Being and What It Entails

from The Marriage Plot
Jeffrey Eugenides

For thirty-five years she'd been inspecting her corn with Mendelian patience, receiving no encouragement or feedback on her work, just showing up every day, involved in her own process of discovery, forgotten by the world and not caring. And now, finally, this, the Nobel, the vindication of her life's work, and though she seemed pleased enough, you could see that it hadn't been the Prize she was after at all. MacGregor's reward had been the work itself, the daily doing of it, the achievement made of a million unremarkable days.

This is how a life means--not in the light of the expectation of others or of our own unreasonable expectations of ourselves, but through following a passion that allows us to BE in a way that no other thing can.  A million unremarkable days that may lead to an overwhelming question--or it may lead to silence.

We fail to understand that meaning isn't something you make by willing to make it, but meaning is something that is found in the quotidian, in the every day, in the counting and recording of grains of corn, thousands and thousands of ears of field corn over years and years and years of observations leads eventually to an essential understanding--transposons.
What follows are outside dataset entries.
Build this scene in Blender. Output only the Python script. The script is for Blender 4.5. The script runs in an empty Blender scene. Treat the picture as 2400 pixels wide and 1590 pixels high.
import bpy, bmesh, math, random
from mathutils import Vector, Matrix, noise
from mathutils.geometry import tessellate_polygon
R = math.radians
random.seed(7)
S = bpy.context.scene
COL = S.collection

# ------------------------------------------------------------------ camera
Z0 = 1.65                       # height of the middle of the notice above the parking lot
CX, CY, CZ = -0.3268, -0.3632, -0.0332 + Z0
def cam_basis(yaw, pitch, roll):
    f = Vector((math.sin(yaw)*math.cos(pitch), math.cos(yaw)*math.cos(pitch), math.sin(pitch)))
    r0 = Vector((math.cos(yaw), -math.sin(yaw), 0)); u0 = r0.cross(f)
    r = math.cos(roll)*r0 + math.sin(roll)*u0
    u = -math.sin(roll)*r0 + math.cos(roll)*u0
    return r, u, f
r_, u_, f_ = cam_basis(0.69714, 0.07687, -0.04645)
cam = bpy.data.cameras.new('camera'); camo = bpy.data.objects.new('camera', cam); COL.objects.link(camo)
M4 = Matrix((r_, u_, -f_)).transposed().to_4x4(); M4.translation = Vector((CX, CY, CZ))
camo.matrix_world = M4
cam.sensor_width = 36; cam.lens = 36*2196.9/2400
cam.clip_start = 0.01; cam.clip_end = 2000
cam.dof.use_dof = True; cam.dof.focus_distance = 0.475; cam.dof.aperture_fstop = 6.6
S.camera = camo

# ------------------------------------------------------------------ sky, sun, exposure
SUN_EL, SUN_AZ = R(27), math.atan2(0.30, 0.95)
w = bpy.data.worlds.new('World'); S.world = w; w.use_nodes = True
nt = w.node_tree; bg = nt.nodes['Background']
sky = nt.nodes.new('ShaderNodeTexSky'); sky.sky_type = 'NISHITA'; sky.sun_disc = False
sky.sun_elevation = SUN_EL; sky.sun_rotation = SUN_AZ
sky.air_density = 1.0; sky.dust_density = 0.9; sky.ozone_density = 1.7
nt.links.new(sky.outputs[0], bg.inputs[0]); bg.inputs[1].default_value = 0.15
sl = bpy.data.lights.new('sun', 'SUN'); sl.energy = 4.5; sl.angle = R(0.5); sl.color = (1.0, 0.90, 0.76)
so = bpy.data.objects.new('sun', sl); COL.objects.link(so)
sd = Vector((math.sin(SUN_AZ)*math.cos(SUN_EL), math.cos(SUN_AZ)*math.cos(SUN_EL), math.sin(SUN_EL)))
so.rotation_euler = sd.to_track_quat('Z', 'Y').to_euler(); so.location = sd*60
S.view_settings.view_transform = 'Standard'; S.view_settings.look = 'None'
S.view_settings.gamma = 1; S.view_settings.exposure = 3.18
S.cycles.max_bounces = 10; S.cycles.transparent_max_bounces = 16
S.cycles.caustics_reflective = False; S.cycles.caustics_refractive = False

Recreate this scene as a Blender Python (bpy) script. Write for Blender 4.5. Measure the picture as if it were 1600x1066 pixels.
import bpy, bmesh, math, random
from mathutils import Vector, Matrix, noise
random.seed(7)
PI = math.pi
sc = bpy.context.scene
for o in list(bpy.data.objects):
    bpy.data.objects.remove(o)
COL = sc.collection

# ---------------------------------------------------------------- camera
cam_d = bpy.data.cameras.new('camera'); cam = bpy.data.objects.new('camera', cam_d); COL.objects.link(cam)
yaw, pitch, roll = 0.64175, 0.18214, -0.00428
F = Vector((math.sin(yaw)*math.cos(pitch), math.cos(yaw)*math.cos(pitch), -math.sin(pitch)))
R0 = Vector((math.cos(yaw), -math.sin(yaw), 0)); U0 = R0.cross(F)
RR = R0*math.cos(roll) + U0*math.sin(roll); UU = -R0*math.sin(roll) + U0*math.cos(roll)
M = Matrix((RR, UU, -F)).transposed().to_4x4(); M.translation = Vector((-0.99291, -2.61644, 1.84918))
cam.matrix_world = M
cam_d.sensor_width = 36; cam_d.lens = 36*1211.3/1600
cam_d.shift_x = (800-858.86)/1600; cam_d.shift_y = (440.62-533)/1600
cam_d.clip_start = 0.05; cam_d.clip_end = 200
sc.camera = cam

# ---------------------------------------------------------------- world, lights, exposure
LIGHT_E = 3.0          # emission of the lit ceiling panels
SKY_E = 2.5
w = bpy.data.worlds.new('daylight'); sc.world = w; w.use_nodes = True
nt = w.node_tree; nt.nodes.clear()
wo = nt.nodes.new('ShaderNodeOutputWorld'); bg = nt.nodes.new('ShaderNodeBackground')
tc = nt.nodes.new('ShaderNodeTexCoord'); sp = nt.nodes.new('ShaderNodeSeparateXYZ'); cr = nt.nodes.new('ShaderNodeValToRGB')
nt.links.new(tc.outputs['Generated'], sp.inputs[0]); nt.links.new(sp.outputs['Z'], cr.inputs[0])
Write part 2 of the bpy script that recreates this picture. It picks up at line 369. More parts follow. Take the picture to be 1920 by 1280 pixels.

MacGregor in the book is McClintock in real life and Eugenides makes of the life a kind of memorial of work.

Too many spend too much time "protesting too much."  We make meaning that is meaningless--we study only ourselves in the mirror and mourn at the discovery that there is nothing left to discover.  But if we learn simply to be, to live each moment as that moment allows and make of it what it can be, then all the rest of this worry and fret falls away from us and we become something different than what we would be.  The urge to meaning is not meaning in itself, and when we leave it behind, like all the other desires that point the way home, we learn to be and become as we can be and the acceptance or rejection of the world becomes an after-fact--another datum that may accumulate given enough time into a meaning, but will more likely crumble away along with all the other daily idiocies we allow to derail us.